The Supreme Court of Canada has rejected CP Rail's plans to develop the Arbutus Corridor that cuts through Vancouver's westside.

Rail operations along the Arbutus line came to a halt back in 1999, but the City of Vancouver had enacted a bylaw years before that designating the right-of-way as a greenway and car-free transportation corridor.

The city envisioned a streetcar or cycle paths along the 11-kilometre strip of land, which stretches from First Avenue to Southwest Marine Drive – and is wide enough for double or single lots.

The CPR, which has owned the right-of-way for 120 years, saw the property as having the potential for a mix of commercial and residential development.

The company has been in court for the past five years challenging the bylaw – first in the B.C. Supreme Court where it won. That decision was later overturned by the B.C. Court of Appeal.

Arbutus Corridor looking north from King Edward.
(Courtesy: City of Vancouver)
Now, the country's highest court has upheld the bylaw, saying it is within the city's legal rights.
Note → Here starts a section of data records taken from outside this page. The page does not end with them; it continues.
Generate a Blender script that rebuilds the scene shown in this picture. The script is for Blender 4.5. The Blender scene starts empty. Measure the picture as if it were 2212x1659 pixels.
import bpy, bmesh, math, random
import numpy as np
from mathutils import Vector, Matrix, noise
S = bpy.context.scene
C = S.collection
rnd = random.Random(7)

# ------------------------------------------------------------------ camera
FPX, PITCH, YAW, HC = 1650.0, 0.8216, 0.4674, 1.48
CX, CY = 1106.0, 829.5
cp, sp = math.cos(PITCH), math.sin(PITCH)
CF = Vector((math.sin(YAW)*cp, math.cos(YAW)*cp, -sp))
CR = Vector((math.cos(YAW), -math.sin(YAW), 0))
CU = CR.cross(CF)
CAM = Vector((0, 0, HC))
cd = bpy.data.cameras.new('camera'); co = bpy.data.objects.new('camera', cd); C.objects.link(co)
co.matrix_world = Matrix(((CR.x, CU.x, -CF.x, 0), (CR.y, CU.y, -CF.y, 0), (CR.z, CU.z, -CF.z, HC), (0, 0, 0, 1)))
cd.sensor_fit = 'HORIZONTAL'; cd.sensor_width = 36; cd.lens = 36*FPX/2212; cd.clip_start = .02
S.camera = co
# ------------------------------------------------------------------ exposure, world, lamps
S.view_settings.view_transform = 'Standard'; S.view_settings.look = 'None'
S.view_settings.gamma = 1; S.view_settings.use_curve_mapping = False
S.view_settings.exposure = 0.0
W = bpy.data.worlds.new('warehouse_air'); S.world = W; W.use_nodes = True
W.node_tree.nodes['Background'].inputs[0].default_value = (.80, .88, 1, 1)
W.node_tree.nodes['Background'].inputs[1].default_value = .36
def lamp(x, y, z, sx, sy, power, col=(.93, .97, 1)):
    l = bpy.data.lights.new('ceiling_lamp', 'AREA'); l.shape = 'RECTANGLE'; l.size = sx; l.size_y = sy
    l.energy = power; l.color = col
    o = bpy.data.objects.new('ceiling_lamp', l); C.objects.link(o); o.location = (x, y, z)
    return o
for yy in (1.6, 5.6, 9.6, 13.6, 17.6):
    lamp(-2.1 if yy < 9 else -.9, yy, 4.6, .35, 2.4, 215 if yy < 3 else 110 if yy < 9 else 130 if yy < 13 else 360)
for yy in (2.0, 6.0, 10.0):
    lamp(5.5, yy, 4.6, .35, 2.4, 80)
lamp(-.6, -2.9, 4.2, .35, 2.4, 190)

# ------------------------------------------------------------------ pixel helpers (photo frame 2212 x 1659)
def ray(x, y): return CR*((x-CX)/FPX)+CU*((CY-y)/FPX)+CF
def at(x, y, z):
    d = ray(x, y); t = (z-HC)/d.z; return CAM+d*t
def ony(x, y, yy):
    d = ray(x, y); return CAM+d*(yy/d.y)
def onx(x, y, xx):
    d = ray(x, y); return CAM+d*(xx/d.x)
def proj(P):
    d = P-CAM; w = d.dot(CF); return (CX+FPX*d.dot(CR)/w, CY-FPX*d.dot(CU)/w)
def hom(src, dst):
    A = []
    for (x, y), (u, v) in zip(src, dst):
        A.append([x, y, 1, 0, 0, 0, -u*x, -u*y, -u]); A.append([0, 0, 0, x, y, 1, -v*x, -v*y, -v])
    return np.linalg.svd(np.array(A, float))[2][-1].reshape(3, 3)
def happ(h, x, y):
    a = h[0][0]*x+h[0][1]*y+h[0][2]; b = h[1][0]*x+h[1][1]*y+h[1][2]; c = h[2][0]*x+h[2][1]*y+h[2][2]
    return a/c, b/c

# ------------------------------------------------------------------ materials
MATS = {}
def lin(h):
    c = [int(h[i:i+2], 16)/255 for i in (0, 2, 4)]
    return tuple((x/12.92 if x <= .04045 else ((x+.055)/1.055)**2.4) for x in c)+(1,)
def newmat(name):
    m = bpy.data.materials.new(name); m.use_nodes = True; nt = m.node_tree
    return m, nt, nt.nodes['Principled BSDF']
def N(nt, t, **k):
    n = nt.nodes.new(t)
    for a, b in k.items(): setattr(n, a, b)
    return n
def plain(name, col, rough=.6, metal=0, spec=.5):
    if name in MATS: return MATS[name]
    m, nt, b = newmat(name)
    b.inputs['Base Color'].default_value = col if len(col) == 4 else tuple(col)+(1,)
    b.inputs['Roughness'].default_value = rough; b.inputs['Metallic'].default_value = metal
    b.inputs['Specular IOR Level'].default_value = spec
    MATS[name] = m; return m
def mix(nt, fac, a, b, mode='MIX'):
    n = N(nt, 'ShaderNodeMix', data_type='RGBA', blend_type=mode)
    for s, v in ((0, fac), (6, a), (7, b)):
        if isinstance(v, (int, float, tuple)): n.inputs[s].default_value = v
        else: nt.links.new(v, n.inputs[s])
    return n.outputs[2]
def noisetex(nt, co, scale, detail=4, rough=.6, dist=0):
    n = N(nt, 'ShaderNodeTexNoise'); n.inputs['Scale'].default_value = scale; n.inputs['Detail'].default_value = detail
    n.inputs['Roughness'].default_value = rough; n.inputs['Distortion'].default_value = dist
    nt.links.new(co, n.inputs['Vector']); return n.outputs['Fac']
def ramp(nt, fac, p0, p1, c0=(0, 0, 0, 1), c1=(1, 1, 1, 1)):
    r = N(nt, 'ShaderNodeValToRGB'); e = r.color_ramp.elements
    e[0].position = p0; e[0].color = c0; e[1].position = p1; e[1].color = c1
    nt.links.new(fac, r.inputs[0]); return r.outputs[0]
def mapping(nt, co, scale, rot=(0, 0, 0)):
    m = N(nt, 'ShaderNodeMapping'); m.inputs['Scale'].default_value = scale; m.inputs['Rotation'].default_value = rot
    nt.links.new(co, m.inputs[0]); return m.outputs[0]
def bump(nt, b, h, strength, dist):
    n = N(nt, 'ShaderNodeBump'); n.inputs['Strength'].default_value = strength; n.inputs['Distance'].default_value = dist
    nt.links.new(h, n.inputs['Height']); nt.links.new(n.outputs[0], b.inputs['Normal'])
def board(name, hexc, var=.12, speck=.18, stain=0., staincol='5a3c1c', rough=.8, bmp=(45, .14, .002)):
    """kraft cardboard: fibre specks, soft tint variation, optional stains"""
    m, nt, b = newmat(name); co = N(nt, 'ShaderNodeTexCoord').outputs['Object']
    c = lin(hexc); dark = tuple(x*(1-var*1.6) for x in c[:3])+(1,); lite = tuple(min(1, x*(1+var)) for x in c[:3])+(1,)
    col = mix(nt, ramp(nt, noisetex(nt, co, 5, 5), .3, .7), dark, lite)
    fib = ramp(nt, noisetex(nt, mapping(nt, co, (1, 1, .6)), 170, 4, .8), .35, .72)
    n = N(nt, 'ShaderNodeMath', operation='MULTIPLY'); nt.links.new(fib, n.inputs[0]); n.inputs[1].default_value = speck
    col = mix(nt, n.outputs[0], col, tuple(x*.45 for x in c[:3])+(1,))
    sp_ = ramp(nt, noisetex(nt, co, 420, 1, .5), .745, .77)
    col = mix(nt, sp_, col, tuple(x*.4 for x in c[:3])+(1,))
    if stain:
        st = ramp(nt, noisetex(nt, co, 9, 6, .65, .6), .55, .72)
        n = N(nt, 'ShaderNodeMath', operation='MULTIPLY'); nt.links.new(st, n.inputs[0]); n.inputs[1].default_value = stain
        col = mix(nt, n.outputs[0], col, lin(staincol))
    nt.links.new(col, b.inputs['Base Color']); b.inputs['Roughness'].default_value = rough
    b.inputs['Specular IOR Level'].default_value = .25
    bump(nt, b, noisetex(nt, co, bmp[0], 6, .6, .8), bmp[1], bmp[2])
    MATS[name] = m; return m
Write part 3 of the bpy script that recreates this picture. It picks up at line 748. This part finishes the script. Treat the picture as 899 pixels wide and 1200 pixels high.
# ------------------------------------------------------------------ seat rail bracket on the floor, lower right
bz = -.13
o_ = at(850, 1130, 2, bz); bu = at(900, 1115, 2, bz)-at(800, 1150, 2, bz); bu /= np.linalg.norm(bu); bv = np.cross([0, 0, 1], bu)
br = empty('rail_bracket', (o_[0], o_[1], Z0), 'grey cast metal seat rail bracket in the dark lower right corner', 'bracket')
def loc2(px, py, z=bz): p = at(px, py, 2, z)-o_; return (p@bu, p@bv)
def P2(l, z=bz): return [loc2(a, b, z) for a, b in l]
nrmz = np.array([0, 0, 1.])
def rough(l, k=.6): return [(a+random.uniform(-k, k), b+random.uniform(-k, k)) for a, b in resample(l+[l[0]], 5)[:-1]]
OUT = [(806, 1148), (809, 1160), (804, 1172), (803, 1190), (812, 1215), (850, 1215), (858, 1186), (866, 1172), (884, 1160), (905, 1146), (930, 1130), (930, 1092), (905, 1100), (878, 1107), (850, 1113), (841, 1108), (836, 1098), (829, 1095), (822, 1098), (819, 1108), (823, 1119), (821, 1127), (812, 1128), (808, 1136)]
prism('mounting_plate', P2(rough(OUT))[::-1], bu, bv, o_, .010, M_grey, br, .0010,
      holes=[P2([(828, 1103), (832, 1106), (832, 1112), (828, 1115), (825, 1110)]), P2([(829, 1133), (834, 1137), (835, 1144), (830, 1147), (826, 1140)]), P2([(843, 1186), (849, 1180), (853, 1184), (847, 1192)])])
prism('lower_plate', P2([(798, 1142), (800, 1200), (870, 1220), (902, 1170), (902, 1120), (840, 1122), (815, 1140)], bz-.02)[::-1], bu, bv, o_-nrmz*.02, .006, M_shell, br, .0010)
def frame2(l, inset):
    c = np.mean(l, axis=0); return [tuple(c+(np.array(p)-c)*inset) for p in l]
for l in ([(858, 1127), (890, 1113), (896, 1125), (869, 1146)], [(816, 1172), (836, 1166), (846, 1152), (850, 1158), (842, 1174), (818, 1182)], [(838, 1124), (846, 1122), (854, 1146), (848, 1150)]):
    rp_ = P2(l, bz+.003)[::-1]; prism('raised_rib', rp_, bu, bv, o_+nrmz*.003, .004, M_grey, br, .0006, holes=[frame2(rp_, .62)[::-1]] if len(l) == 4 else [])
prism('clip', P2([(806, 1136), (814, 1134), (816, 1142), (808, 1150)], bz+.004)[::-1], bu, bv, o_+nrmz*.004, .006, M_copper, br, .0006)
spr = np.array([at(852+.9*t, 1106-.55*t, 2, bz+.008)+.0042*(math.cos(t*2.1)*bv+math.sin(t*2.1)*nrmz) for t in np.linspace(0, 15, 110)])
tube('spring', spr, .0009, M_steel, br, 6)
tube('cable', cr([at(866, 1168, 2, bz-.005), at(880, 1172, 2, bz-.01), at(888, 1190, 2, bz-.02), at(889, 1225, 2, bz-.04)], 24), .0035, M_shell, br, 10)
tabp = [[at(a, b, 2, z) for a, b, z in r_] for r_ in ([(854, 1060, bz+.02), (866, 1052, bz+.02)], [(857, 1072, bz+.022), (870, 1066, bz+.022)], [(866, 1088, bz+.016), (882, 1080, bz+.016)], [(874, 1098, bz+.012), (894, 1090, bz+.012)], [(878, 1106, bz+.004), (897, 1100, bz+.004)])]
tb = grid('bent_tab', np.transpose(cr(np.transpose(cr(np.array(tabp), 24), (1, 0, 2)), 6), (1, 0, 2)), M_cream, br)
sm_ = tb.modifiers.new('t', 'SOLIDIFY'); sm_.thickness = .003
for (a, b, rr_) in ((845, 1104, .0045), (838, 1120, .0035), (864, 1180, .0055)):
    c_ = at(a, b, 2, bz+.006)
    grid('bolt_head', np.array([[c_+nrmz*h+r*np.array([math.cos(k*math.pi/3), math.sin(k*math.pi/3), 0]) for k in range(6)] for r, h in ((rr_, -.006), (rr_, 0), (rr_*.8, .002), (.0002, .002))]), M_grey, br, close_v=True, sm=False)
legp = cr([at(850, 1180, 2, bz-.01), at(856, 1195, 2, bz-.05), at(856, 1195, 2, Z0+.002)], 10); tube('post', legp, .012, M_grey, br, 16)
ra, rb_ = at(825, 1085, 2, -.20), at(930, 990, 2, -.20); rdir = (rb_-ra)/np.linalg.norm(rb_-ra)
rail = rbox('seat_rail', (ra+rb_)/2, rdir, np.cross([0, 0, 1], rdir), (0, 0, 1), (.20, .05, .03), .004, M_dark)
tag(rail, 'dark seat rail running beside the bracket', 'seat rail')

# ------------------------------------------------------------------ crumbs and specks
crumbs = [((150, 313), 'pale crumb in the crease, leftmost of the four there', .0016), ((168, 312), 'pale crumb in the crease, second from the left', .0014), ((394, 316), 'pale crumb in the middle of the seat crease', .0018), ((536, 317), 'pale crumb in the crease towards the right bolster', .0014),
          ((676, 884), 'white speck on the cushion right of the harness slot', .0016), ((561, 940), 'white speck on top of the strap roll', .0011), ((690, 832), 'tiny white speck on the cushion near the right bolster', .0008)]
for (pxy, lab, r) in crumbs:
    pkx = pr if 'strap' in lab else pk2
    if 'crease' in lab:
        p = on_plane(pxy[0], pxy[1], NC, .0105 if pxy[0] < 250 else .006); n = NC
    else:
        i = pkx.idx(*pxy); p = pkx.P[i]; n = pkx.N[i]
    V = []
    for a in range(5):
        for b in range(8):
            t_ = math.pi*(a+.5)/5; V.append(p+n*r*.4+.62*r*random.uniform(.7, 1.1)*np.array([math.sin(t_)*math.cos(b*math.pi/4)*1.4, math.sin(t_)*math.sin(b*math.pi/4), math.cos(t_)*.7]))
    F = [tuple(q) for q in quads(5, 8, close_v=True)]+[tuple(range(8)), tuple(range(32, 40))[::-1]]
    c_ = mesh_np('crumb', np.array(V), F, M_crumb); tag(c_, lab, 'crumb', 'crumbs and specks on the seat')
This means CP Rail, which still owns the land, can't subdivide or develop the corridor. And the city doesn't have to compensate the railway for lost revenue.

The decision is also a victory for environmentalists, who have promoted the idea of a bike path along the corridor. It also opens the possibility of future rapid transit along the line.

It appears that the CPR may have been anticipating a victory in the high court. It had begun a series of public meetings and workshops soliciting ideas on how the corridor could be developed.